__Direction__. Below you will find a set of lines. Repeat them all exactly.
## START
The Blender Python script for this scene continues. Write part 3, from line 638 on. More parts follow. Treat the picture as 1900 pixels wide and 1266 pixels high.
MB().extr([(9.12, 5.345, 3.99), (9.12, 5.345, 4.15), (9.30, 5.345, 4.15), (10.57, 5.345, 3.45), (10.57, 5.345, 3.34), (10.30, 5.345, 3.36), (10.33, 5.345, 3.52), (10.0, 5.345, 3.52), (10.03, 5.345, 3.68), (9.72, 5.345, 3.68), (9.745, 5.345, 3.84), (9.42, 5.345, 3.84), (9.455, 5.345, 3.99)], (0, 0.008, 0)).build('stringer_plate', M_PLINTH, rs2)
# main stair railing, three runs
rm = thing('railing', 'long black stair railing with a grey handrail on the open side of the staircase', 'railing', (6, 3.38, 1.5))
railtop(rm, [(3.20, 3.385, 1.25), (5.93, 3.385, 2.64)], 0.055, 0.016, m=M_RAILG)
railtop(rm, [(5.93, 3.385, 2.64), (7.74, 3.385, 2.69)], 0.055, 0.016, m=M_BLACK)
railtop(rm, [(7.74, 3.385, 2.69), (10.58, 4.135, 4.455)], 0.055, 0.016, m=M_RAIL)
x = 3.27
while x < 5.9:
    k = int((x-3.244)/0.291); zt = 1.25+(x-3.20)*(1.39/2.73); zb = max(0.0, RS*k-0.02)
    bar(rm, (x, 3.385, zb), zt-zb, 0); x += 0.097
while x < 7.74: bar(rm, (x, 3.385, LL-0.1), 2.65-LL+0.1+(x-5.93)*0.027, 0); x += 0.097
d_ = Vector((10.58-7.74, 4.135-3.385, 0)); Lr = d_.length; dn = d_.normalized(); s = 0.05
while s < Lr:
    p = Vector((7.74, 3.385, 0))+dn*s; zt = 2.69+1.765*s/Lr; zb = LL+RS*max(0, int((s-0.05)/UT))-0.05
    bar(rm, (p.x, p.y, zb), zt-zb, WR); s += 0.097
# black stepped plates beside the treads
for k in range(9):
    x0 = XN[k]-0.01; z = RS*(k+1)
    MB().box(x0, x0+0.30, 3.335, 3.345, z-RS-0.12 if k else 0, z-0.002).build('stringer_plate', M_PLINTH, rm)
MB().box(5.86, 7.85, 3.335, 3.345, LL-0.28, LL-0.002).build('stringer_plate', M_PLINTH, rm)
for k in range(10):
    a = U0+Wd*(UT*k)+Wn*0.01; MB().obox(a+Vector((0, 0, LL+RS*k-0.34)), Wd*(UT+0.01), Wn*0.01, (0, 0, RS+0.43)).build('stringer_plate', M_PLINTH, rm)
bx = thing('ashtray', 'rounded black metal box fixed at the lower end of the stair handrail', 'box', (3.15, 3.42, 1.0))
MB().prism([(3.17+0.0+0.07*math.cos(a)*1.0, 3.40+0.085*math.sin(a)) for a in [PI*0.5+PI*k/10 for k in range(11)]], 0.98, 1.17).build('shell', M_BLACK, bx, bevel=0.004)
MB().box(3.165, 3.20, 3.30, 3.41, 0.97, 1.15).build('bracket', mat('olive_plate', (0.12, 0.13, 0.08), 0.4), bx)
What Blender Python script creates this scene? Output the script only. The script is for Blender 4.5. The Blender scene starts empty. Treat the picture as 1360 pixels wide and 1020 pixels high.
## END
__Answer to the exercise__.
The Blender Python script for this scene continues. Write part 3, from line 638 on. More parts follow. Treat the picture as 1900 pixels wide and 1266 pixels high.
MB().extr([(9.12, 5.345, 3.99), (9.12, 5.345, 4.15), (9.30, 5.345, 4.15), (10.57, 5.345, 3.45), (10.57, 5.345, 3.34), (10.30, 5.345, 3.36), (10.33, 5.345, 3.52), (10.0, 5.345, 3.52), (10.03, 5.345, 3.68), (9.72, 5.345, 3.68), (9.745, 5.345, 3.84), (9.42, 5.345, 3.84), (9.455, 5.345, 3.99)], (0, 0.008, 0)).build('stringer_plate', M_PLINTH, rs2)
# main stair railing, three runs
rm = thing('railing', 'long black stair railing with a grey handrail on the open side of the staircase', 'railing', (6, 3.38, 1.5))
railtop(rm, [(3.20, 3.385, 1.25), (5.93, 3.385, 2.64)], 0.055, 0.016, m=M_RAILG)
railtop(rm, [(5.93, 3.385, 2.64), (7.74, 3.385, 2.69)], 0.055, 0.016, m=M_BLACK)
railtop(rm, [(7.74, 3.385, 2.69), (10.58, 4.135, 4.455)], 0.055, 0.016, m=M_RAIL)
x = 3.27
while x < 5.9:
    k = int((x-3.244)/0.291); zt = 1.25+(x-3.20)*(1.39/2.73); zb = max(0.0, RS*k-0.02)
    bar(rm, (x, 3.385, zb), zt-zb, 0); x += 0.097
while x < 7.74: bar(rm, (x, 3.385, LL-0.1), 2.65-LL+0.1+(x-5.93)*0.027, 0); x += 0.097
d_ = Vector((10.58-7.74, 4.135-3.385, 0)); Lr = d_.length; dn = d_.normalized(); s = 0.05
while s < Lr:
    p = Vector((7.74, 3.385, 0))+dn*s; zt = 2.69+1.765*s/Lr; zb = LL+RS*max(0, int((s-0.05)/UT))-0.05
    bar(rm, (p.x, p.y, zb), zt-zb, WR); s += 0.097
# black stepped plates beside the treads
for k in range(9):
    x0 = XN[k]-0.01; z = RS*(k+1)
    MB().box(x0, x0+0.30, 3.335, 3.345, z-RS-0.12 if k else 0, z-0.002).build('stringer_plate', M_PLINTH, rm)
MB().box(5.86, 7.85, 3.335, 3.345, LL-0.28, LL-0.002).build('stringer_plate', M_PLINTH, rm)
for k in range(10):
    a = U0+Wd*(UT*k)+Wn*0.01; MB().obox(a+Vector((0, 0, LL+RS*k-0.34)), Wd*(UT+0.01), Wn*0.01, (0, 0, RS+0.43)).build('stringer_plate', M_PLINTH, rm)
bx = thing('ashtray', 'rounded black metal box fixed at the lower end of the stair handrail', 'box', (3.15, 3.42, 1.0))
MB().prism([(3.17+0.0+0.07*math.cos(a)*1.0, 3.40+0.085*math.sin(a)) for a in [PI*0.5+PI*k/10 for k in range(11)]], 0.98, 1.17).build('shell', M_BLACK, bx, bevel=0.004)
MB().box(3.165, 3.20, 3.30, 3.41, 0.97, 1.15).build('bracket', mat('olive_plate', (0.12, 0.13, 0.08), 0.4), bx)
What Blender Python script creates this scene? Output the script only. The script is for Blender 4.5. The Blender scene starts empty. Treat the picture as 1360 pixels wide and 1020 pixels high.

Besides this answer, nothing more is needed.